- The Washington Times - Tuesday, May 10, 2011

The death of Osama bin Laden was the ultimate teachable moment, but it has left teachers, parents and educators scrambling to tell the story of Sept. 11 and the career of the world’s most wanted terrorist to a new generation of schoolchildren — many of whom were not even born when the planes crashed into the World Trade Center and the Pentagon.

With no standard curriculum in place, teachers across the country have been forced to develop their own methods to talk about the traumatic events of the past decade in the classroom. Many have turned to privately created lesson plans, videos, classroom discussions, designs for mock memorials and the use of newfangled tools such as Google Earth to chart the attacks and the patterns of terrorism around the globe.

In a sign of the task facing the nation’s educators, Internet giant Yahoo reported last week that searches for “Who is Osama bin Laden?” skyrocketed after the terrorist mastermind was killed by U.S. forces in Pakistan. Sixty-six percent of those searches came from 13- to 17-year-olds. Young teens flooded Twitter with similar queries.

“Who is Osama Ben Laden? is he famous? am i the only one who dont know who he is?” one teen tweeted in the days after the attack.

The burden is especially heavy for teachers in the Greater New York and Washington areas, as well as near Shanksville, Pa., where the plane attacks orchestrated by bin Laden hit home in an especially personal way for students.

“Unless a curriculum is put in place in districts across the country, [the Sept. 11 terrorist attacks] will become more and more obscure” to students, said Maria Hartmann, a special-education teacher at West Morris Regional High School in Chester, N.J.

As in other schools across the country, Ms. Hartmann said her district has no formal guidelines for discussing the events of Sept. 11, 2001, and their aftermath. She has developed her own strategy, which includes asking students to write essays as if they experienced the attacks firsthand.

Like Ms. Hartmann, New York City teachers are also largely on their own.
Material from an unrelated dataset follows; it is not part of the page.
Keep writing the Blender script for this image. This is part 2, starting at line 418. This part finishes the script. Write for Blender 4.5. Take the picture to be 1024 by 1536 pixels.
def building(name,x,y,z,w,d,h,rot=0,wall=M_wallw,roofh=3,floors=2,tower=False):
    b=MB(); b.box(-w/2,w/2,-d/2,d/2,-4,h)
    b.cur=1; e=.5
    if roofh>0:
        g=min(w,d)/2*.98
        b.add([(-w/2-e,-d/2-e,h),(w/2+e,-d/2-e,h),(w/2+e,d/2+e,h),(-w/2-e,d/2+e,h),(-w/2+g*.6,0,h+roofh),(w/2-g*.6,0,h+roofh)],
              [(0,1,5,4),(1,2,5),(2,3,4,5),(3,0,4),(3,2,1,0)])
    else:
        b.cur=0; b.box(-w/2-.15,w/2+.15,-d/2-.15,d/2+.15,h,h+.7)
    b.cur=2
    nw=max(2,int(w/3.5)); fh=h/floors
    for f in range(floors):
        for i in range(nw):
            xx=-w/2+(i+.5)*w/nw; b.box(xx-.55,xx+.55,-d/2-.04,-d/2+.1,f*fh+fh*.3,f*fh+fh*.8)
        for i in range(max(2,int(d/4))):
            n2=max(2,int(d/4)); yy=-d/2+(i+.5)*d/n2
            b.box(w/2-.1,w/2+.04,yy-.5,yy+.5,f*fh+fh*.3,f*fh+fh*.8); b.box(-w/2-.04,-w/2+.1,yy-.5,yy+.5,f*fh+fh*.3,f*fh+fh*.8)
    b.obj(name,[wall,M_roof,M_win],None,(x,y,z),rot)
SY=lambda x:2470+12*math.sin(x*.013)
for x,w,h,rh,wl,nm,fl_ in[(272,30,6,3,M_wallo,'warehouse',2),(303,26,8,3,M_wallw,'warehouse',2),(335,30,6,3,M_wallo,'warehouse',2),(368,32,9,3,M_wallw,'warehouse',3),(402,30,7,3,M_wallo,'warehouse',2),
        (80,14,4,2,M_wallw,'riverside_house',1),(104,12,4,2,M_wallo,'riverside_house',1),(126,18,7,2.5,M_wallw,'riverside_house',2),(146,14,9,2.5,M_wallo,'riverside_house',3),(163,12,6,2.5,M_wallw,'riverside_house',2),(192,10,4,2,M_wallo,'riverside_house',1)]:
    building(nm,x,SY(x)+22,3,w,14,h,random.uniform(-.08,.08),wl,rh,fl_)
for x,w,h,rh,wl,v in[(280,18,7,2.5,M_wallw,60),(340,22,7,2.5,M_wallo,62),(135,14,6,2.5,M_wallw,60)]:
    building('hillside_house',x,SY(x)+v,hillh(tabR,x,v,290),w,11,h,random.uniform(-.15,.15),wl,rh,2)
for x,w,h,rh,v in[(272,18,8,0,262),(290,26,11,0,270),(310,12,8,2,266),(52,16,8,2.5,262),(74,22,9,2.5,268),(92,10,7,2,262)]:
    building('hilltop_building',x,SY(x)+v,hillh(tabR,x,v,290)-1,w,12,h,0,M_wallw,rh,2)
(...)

“We don’t currently have any formal guidance for schools to teach about 9/11,” Matt Mittenthal, deputy press secretary for the New York City Department of Education, told The Washington Times. “However, we are currently working with the 9/11 Memorial Museum to develop lesson plans in anticipation of the 10th anniversary this coming September.”

Former New York City Mayor Rudolph W. Giuliani joined relatives of 9/11 victims and educators organized by the New Jersey-based September 11th Education Trust in 2009 to unveil one of the first comprehensive education plans related to teaching about Sept. 11.

Among the materials: archival video footage, testimony by witnesses and public officials, a history of terrorism and Afghanistan, and interviews with Mr. Giuliani and Hillary Rodham Clinton, who was the junior senator from New York.

In Shanksville, where a fourth plane headed for Washington crashed after passengers rebelled, educators try to strike a balance. Thomas McInroy, superintendent at Shanksville-Stonycreek School District, said history and current-events teachers are free to discuss Sept. 11 as they please, but are advised to avoid dwelling on it every day.

“We try not to pay more attention to it … than another district would,” Mr. McInroy said. “[Students] remember it. They’ve lived it their whole lives. They’re begging to have a normal American life. That’s hard to do.”

On the other side of the country, Los Angeles eighth-grade history teacher Brent Smiley said he has learned that it is best to promote a more open-ended conversation about Sept. 11 among his students.

“If I come in with a preprogrammed way of doing things, it doesn’t work nearly as well as letting [the students] take it where they want to go,” Mr. Smiley said. “The questions run the gamut. Each class will have completely different questions.”

Mr. McInroy said classroom conversations in his district take on a more personal tone. This year’s graduating class was in second grade on Sept. 11, 2001, and he said he frequently rebuffs attempts by radio stations or other media outlets to interview Shanksville students.

The district doesn’t shy away entirely from its place in history. On Sept. 11 each year, Mr. McInroy said, high school students attend memorial services. The district also has a memorial garden dedicated to the victims and their families.

While students in Shanksville, New York City and Washington, D.C., have strong connections to Sept. 11, other high school students may not be as familiar with the attacks and the subsequent events of the war on terrorism.

Ms. Hartmann argued that the Yahoo search numbers are evidence that teachers and school districts need a better approach.

She said she doesn’t have “a plausible explanation” for why uniform Sept. 11 curriculums are not in place, and noted the lessons of that tragic day and the events that have followed can play a key role in instilling a sense of patriotism in students.

“There are lessons [of Sept. 11] to be taught … no matter the discipline, be it science, math, social studies, English,” Ms. Hartmann said. “A good teacher is able to teach in the moment. That moment is now.”